** JOB **
Reproduce the opening lines of the records exactly, up to and including the line in which "PI = math.pi" occurs.

** PROVIDED MATERIAL **
'''
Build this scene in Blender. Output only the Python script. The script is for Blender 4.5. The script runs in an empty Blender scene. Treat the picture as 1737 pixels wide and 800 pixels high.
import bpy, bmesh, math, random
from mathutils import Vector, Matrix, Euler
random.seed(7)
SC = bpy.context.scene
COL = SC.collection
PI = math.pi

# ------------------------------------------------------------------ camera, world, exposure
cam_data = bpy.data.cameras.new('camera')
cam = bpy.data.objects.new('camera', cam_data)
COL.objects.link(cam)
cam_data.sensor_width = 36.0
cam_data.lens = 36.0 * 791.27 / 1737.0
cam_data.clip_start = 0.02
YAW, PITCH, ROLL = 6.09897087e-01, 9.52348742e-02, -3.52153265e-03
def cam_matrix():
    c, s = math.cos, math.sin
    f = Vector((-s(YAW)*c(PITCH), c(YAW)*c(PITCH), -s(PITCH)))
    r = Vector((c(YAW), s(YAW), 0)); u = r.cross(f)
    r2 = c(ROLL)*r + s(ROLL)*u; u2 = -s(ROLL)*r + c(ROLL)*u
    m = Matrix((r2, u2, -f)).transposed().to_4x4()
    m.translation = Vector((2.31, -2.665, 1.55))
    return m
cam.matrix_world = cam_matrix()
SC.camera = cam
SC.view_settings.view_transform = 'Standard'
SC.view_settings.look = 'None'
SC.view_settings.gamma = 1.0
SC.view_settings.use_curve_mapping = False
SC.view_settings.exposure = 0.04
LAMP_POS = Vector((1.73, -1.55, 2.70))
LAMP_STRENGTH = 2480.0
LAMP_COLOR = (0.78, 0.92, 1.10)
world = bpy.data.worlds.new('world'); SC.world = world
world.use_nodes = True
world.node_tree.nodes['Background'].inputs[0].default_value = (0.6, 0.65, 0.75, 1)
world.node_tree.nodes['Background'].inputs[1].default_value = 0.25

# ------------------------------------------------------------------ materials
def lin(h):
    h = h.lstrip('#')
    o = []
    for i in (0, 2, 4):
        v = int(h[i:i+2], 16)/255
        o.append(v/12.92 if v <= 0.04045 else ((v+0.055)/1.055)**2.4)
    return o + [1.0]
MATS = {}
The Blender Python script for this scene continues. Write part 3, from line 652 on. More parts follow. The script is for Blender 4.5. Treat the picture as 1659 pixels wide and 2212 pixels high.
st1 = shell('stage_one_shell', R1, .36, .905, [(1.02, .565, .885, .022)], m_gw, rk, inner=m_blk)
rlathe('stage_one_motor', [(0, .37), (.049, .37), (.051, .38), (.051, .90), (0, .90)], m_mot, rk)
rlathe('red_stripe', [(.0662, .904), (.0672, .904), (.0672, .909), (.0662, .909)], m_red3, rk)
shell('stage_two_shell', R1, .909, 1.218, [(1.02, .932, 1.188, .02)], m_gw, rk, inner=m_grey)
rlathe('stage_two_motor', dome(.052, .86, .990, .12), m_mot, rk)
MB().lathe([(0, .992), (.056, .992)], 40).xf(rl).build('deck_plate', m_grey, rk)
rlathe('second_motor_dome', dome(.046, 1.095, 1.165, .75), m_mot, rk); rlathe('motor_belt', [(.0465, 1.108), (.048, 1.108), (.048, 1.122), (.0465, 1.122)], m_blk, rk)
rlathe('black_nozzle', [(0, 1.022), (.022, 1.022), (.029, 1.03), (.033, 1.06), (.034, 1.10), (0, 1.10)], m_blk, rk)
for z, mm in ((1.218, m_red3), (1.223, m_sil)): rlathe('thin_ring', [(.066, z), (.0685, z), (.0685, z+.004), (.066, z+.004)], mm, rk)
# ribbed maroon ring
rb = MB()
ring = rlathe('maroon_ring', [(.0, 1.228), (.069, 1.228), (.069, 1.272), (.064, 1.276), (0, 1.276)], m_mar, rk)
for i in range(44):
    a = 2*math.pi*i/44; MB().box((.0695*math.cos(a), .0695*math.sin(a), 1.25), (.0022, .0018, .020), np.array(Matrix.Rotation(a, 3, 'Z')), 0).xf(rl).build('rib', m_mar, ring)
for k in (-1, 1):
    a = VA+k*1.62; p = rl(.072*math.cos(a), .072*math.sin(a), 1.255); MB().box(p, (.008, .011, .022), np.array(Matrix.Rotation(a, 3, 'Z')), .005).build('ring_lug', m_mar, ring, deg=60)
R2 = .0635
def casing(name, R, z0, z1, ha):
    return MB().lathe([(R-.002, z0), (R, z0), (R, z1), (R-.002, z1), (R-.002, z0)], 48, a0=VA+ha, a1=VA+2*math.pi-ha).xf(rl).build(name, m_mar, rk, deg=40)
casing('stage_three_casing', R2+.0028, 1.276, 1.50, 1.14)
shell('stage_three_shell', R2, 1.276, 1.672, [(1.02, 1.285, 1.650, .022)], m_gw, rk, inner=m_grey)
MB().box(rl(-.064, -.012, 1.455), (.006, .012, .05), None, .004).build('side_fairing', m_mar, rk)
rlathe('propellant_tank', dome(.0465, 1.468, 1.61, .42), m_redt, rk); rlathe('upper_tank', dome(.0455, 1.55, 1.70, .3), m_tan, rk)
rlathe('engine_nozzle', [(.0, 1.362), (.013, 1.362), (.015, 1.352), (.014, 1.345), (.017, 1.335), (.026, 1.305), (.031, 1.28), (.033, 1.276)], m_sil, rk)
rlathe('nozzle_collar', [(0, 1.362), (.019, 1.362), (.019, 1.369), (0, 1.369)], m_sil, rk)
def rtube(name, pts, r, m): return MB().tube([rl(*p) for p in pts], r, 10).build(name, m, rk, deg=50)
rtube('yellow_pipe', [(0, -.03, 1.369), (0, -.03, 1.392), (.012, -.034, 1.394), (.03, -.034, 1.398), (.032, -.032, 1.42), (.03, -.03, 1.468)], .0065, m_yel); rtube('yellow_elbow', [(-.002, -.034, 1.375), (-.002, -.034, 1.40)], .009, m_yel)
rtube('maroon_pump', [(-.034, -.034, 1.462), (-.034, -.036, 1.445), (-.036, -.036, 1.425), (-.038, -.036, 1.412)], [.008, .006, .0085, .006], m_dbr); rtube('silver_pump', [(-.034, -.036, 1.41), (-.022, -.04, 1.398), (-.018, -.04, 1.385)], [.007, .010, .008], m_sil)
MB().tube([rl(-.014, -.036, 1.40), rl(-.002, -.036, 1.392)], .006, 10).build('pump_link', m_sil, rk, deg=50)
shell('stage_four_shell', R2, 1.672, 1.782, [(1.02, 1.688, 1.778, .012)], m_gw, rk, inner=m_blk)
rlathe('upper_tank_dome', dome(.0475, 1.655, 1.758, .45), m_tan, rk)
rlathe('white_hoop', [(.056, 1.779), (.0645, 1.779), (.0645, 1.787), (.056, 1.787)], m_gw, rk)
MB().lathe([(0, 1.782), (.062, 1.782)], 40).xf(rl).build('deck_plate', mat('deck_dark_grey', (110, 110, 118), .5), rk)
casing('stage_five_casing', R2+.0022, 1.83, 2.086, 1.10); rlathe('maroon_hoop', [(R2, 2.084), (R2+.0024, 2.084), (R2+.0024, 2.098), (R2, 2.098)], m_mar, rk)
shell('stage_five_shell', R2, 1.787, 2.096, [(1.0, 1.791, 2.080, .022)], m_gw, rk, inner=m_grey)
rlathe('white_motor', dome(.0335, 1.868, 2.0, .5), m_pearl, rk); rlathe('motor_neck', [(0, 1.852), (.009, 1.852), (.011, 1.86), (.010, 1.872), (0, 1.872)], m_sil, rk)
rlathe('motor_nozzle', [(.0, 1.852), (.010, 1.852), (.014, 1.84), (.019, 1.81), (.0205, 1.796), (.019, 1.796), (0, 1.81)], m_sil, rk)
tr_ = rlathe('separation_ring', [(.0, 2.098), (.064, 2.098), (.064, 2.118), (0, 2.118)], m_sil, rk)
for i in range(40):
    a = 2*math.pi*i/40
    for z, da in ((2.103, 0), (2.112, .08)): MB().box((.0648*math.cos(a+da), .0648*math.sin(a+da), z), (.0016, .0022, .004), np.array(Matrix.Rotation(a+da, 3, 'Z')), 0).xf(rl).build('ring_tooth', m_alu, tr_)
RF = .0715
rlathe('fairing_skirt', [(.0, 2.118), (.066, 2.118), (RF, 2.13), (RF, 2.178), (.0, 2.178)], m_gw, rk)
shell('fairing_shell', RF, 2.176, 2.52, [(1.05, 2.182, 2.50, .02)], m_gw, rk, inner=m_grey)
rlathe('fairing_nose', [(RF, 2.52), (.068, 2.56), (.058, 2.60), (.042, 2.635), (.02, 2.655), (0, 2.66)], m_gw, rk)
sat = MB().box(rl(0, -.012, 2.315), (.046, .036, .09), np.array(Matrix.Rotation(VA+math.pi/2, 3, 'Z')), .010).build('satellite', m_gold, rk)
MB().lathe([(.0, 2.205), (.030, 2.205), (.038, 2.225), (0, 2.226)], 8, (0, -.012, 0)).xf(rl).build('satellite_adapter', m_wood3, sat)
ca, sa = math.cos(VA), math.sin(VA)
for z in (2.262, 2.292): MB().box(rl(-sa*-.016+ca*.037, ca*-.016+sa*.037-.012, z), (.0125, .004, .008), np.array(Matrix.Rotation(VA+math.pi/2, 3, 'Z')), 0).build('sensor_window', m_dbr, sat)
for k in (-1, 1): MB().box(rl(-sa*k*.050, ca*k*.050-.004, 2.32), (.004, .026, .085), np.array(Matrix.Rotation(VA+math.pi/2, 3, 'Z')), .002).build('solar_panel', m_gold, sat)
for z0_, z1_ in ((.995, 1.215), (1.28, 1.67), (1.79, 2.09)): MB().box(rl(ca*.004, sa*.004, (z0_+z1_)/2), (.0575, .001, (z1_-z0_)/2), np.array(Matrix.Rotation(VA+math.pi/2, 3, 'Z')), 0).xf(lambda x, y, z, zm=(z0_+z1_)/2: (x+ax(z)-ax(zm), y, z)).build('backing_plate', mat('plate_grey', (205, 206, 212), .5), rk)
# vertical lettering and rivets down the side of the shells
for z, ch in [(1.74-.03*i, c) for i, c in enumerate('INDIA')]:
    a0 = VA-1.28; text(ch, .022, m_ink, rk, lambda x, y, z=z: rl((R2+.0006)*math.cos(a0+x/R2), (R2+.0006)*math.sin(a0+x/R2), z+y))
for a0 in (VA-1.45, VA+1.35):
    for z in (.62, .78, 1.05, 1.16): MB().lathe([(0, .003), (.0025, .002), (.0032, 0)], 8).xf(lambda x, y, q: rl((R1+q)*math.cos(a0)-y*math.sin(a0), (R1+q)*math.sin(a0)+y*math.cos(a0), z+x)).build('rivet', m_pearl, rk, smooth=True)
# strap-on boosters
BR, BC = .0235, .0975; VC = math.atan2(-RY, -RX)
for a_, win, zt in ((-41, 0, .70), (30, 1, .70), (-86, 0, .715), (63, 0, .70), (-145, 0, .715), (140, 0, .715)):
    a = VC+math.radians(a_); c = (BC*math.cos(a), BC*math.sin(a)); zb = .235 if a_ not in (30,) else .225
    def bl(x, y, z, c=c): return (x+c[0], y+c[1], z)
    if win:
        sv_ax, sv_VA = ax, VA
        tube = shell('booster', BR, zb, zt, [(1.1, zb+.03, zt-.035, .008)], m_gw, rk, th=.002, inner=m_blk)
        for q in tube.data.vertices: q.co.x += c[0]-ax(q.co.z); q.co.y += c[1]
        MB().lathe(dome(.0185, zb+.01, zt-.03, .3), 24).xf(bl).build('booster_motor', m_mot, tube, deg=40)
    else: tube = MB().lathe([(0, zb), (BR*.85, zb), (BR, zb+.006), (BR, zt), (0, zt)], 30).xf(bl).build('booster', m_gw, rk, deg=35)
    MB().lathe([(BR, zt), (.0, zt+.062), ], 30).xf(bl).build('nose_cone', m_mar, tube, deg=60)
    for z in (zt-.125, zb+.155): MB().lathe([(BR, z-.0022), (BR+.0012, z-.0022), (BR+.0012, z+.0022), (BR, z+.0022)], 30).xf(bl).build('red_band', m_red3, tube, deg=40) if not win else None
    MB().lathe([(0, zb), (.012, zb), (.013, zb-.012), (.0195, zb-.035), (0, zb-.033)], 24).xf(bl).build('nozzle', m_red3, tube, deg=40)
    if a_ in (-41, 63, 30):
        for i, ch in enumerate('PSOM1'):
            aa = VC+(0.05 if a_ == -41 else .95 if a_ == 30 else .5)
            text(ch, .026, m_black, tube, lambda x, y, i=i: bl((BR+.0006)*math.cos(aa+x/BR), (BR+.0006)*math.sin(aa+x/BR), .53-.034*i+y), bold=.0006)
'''
** SOLUTION FOR THIS PROBLEM **
Build this scene in Blender. Output only the Python script. The script is for Blender 4.5. The script runs in an empty Blender scene. Treat the picture as 1737 pixels wide and 800 pixels high.
import bpy, bmesh, math, random
from mathutils import Vector, Matrix, Euler
random.seed(7)
SC = bpy.context.scene
COL = SC.collection
PI = math.pi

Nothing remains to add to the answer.